§ WHAT NEEDS TO BE DONE:
The listing below holds a line with "Continue the Blender" and a later line with "mb.build('fascia', M['fascia'], sh)". Write out those two lines and every line between them, exactly, and nothing else.

--- START OF DATA SHOWN ---

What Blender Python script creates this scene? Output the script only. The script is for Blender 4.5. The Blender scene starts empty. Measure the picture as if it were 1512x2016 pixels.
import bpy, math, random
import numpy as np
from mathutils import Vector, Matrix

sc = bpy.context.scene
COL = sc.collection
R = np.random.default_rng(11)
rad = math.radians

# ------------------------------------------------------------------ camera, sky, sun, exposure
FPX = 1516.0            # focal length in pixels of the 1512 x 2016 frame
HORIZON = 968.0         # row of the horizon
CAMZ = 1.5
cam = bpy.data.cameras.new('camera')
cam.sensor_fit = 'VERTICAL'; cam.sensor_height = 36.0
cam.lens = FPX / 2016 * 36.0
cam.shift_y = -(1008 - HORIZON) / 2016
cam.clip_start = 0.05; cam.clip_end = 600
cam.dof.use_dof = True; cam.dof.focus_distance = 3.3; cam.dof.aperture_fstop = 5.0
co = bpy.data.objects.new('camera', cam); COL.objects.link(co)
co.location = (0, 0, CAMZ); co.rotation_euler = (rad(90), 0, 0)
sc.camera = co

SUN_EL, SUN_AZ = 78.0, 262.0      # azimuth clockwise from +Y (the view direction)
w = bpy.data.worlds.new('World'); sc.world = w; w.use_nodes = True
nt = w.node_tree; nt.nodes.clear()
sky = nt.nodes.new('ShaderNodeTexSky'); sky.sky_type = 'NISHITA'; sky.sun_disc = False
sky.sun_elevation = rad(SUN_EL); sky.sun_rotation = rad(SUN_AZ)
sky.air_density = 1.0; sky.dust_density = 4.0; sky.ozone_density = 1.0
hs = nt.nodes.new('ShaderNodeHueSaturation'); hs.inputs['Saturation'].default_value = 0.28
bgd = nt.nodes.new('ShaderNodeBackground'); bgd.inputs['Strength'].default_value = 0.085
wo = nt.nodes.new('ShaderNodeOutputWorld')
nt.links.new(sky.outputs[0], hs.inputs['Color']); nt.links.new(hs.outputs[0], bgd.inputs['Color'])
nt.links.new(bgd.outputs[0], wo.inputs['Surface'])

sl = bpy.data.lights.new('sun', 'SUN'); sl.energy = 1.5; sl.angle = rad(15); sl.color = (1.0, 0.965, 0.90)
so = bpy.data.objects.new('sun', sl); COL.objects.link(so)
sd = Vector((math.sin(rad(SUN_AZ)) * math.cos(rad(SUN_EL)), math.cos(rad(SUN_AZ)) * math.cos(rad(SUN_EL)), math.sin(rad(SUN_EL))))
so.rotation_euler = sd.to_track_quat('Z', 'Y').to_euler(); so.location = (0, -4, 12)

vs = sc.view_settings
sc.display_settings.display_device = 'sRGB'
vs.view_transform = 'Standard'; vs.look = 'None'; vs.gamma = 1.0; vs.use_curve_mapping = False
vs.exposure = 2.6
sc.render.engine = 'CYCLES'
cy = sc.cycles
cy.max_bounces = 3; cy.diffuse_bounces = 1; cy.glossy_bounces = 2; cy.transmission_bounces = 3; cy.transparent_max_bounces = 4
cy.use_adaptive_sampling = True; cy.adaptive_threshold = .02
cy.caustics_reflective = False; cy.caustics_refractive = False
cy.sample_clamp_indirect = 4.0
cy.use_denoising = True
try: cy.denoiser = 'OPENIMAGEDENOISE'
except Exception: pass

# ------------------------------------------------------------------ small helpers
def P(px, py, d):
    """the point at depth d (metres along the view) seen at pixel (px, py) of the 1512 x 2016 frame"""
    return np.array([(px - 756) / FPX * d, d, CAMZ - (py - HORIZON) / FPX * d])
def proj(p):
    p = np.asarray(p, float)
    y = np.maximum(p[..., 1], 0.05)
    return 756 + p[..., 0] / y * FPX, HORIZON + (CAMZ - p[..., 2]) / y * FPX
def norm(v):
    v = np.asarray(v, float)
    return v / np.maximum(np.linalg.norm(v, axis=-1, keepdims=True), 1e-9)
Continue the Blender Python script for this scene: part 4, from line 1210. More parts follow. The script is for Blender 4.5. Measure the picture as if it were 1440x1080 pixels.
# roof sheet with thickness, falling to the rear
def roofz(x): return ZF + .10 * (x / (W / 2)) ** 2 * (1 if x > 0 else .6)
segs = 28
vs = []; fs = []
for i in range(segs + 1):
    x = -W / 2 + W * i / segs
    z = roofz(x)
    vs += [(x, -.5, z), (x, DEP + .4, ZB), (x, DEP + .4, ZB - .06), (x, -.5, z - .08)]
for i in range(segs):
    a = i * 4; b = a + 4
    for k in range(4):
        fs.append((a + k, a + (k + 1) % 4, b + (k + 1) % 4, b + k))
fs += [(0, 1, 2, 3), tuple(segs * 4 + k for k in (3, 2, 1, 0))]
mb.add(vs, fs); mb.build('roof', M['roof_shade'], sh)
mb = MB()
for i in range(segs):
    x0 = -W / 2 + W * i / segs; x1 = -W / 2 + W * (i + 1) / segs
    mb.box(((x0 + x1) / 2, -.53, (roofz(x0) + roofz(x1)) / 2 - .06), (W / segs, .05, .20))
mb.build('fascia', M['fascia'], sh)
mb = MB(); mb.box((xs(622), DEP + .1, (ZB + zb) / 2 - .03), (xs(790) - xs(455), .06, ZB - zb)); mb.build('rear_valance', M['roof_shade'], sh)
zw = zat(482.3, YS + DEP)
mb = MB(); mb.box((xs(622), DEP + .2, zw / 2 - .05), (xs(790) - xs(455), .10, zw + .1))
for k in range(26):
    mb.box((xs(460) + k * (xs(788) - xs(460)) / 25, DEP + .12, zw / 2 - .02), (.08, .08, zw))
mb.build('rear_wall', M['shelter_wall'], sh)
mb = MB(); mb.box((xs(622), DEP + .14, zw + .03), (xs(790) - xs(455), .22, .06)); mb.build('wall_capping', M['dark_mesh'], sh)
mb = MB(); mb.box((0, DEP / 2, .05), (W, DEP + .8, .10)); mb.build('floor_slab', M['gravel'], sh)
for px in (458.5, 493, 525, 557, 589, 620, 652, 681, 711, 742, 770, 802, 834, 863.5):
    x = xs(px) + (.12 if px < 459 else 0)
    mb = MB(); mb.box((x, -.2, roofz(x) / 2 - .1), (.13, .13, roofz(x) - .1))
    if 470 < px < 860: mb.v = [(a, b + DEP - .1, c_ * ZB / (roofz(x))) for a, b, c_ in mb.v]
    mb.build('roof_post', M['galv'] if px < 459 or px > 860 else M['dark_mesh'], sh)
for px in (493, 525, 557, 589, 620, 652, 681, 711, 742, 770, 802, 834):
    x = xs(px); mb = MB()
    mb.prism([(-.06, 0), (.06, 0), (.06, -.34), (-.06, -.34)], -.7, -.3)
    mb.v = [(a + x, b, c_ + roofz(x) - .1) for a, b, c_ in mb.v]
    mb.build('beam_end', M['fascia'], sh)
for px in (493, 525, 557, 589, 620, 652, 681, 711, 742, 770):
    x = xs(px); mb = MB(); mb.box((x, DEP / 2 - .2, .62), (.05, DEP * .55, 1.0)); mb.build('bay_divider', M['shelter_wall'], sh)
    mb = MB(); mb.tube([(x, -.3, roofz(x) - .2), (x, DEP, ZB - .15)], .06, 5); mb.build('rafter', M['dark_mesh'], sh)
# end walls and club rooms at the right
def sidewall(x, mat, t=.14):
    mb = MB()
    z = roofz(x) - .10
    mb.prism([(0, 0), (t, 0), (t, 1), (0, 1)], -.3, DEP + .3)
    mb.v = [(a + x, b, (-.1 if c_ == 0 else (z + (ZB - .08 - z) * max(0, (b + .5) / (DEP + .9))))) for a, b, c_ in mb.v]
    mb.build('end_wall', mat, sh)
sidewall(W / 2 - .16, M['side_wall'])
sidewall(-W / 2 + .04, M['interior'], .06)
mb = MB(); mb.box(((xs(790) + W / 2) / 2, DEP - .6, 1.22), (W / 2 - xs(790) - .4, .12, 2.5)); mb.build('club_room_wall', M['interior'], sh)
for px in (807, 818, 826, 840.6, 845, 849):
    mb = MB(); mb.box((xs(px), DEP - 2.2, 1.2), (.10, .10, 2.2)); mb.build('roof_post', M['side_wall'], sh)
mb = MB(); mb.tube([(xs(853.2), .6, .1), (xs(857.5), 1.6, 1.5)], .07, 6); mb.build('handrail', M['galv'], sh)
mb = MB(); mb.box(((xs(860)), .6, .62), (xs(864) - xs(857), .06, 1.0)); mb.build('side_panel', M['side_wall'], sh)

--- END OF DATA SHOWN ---

§ RESPONSE TO THIS EXERCISE:
Continue the Blender Python script for this scene: part 4, from line 1210. More parts follow. The script is for Blender 4.5. Measure the picture as if it were 1440x1080 pixels.
# roof sheet with thickness, falling to the rear
def roofz(x): return ZF + .10 * (x / (W / 2)) ** 2 * (1 if x > 0 else .6)
segs = 28
vs = []; fs = []
for i in range(segs + 1):
    x = -W / 2 + W * i / segs
    z = roofz(x)
    vs += [(x, -.5, z), (x, DEP + .4, ZB), (x, DEP + .4, ZB - .06), (x, -.5, z - .08)]
for i in range(segs):
    a = i * 4; b = a + 4
    for k in range(4):
        fs.append((a + k, a + (k + 1) % 4, b + (k + 1) % 4, b + k))
fs += [(0, 1, 2, 3), tuple(segs * 4 + k for k in (3, 2, 1, 0))]
mb.add(vs, fs); mb.build('roof', M['roof_shade'], sh)
mb = MB()
for i in range(segs):
    x0 = -W / 2 + W * i / segs; x1 = -W / 2 + W * (i + 1) / segs
    mb.box(((x0 + x1) / 2, -.53, (roofz(x0) + roofz(x1)) / 2 - .06), (W / segs, .05, .20))
mb.build('fascia', M['fascia'], sh)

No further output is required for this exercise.